> _Data records_
══════════

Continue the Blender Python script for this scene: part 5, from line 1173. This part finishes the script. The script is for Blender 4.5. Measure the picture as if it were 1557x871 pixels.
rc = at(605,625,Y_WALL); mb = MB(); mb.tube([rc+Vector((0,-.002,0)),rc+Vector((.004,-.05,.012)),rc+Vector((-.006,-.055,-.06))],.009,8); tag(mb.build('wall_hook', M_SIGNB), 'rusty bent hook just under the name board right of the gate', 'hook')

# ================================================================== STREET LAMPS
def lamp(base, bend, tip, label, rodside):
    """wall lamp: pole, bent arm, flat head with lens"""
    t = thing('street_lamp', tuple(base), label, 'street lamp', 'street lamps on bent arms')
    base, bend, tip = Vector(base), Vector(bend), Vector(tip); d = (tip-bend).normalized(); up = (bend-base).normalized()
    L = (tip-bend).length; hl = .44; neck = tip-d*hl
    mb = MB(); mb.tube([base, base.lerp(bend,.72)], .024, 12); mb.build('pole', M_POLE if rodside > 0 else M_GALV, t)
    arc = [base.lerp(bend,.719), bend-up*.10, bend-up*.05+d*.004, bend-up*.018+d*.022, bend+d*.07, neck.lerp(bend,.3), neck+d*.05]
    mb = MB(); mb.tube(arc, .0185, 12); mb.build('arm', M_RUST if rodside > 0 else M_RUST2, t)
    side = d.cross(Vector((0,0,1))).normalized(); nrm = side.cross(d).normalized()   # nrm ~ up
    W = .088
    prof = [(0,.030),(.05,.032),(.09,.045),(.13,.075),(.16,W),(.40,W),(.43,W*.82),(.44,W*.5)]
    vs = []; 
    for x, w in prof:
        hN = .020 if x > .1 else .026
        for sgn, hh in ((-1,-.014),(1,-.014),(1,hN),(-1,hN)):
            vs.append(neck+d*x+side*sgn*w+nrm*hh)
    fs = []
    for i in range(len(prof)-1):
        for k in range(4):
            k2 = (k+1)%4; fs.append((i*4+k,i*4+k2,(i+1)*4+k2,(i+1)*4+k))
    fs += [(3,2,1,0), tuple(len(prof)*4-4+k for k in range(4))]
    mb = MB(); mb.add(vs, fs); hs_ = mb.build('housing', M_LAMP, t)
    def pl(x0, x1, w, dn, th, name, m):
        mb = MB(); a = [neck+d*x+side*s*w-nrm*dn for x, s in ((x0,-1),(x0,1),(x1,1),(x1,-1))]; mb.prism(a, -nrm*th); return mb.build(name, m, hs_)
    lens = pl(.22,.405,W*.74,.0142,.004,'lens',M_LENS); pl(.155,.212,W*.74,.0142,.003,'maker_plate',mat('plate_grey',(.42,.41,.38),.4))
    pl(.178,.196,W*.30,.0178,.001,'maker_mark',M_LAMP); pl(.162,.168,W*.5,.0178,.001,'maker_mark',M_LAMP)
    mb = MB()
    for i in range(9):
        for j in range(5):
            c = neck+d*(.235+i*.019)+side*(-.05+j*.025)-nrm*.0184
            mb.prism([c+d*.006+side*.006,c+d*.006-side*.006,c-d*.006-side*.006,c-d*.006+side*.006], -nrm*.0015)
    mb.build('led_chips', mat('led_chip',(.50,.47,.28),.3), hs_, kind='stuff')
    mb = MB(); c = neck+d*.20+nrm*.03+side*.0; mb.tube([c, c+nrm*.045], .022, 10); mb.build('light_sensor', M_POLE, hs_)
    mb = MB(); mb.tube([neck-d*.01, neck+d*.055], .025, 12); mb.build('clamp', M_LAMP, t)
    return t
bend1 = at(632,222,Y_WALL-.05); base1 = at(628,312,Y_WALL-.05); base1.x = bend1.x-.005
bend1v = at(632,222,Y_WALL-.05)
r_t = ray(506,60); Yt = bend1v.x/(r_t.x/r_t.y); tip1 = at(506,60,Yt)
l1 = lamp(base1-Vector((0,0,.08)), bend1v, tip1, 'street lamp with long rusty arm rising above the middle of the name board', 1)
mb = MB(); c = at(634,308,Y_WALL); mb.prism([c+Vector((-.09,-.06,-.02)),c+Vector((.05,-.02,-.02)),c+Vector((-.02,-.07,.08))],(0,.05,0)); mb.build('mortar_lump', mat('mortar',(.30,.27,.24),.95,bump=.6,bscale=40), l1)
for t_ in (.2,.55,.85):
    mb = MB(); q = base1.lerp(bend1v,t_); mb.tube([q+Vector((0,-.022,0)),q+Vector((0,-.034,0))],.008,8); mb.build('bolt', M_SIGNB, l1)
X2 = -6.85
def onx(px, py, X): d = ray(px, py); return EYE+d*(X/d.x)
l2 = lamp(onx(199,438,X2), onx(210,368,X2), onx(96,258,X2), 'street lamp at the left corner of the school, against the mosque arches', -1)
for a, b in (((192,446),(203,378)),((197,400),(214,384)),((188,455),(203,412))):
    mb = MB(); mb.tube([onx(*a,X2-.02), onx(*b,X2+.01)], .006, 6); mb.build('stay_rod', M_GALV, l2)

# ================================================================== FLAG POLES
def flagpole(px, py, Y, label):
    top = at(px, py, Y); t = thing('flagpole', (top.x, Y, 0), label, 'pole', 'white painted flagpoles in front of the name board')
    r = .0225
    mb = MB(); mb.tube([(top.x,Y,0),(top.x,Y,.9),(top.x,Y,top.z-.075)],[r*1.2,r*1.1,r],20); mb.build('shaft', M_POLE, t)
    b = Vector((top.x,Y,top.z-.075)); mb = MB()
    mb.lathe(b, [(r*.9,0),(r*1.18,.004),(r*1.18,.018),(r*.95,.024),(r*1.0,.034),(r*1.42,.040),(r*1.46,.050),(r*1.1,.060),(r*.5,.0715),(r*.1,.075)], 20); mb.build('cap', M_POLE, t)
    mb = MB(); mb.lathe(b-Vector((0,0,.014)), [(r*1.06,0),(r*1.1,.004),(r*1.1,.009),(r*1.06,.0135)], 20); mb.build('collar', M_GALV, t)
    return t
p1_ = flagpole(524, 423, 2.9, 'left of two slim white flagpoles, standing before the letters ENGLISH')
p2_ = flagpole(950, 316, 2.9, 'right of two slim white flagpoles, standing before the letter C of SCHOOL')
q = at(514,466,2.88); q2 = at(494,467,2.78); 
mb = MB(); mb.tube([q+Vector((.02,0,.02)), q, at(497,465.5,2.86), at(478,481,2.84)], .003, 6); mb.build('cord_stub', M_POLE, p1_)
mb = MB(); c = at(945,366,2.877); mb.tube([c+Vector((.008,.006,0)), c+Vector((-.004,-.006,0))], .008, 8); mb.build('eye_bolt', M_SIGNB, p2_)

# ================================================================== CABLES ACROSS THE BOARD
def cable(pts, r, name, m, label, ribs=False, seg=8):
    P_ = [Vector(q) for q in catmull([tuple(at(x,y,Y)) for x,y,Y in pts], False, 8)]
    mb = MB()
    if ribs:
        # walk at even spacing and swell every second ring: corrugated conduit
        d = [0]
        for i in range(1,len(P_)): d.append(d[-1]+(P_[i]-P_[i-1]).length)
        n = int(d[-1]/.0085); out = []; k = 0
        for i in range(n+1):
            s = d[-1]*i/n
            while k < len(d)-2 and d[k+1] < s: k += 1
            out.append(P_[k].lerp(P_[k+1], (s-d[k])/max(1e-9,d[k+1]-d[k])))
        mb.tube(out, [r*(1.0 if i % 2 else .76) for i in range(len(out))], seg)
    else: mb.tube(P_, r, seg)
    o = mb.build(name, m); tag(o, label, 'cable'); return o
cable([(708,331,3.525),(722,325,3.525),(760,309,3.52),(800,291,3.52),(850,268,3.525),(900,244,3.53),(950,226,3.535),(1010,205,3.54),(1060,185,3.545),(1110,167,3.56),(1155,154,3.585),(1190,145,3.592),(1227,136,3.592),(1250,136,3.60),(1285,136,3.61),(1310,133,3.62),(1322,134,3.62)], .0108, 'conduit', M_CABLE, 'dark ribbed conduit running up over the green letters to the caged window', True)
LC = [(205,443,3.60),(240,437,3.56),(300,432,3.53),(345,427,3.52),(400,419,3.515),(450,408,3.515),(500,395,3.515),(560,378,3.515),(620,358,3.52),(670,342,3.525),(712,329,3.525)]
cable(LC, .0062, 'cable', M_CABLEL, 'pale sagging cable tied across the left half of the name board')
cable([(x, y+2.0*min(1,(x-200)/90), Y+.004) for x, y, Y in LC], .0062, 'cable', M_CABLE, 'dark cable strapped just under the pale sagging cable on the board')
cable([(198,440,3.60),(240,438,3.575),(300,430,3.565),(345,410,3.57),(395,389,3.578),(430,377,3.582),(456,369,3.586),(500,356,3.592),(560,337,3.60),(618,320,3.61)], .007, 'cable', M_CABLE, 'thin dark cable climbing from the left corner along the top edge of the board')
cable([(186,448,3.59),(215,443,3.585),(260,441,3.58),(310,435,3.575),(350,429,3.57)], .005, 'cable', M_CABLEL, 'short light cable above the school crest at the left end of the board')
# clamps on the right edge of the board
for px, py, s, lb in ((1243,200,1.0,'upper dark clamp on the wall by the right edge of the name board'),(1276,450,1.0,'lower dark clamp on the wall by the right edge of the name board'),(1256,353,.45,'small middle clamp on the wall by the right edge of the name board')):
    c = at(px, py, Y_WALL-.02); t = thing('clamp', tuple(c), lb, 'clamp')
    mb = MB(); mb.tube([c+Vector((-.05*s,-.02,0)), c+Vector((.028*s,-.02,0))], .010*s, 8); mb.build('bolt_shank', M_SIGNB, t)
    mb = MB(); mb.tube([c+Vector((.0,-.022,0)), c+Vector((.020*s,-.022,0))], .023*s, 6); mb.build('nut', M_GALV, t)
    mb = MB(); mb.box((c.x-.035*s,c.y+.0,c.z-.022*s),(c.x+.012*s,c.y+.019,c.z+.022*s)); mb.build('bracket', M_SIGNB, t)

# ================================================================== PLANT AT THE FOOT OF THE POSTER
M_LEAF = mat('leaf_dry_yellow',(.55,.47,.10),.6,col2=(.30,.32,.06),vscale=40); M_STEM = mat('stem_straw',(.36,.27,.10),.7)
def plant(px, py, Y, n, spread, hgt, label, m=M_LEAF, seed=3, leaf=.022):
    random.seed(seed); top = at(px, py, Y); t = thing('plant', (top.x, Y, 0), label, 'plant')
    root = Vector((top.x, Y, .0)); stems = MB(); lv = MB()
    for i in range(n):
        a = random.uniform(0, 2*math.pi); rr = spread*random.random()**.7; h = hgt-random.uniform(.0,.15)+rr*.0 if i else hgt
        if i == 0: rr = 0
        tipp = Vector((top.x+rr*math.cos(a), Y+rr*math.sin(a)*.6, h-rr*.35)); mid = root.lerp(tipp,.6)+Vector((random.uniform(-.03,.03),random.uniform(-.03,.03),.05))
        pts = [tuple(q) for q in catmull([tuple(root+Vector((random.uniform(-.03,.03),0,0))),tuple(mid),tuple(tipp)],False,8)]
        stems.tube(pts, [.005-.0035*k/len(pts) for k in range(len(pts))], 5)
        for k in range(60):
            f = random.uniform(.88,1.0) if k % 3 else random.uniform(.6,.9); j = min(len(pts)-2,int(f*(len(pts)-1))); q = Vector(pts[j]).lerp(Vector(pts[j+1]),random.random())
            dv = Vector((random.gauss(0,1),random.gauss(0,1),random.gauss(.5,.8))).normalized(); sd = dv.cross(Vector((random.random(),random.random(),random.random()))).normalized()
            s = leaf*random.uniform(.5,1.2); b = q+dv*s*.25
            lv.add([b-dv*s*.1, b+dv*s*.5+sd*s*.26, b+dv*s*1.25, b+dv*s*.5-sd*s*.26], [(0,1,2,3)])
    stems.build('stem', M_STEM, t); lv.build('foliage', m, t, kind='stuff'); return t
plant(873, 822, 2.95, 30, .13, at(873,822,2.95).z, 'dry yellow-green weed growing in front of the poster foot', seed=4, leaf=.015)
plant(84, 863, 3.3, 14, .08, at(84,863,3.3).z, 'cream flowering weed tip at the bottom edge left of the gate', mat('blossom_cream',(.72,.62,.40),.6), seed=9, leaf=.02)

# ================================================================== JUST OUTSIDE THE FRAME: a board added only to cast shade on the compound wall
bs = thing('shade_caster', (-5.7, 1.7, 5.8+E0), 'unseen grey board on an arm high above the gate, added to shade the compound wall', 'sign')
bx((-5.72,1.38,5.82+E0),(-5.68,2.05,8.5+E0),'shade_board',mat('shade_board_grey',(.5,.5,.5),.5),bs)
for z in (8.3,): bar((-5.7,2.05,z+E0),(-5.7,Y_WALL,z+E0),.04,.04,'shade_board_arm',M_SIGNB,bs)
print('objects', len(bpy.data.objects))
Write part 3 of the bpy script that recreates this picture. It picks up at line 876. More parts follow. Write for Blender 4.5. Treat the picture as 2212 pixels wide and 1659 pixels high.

══════════

Set down each line of the material verbatim, from the first line through the line that contains "rc = at(605,625,Y_WALL);".

Continue the Blender Python script for this scene: part 5, from line 1173. This part finishes the script. The script is for Blender 4.5. Measure the picture as if it were 1557x871 pixels.
rc = at(605,625,Y_WALL); mb = MB(); mb.tube([rc+Vector((0,-.002,0)),rc+Vector((.004,-.05,.012)),rc+Vector((-.006,-.055,-.06))],.009,8); tag(mb.build('wall_hook', M_SIGNB), 'rusty bent hook just under the name board right of the gate', 'hook')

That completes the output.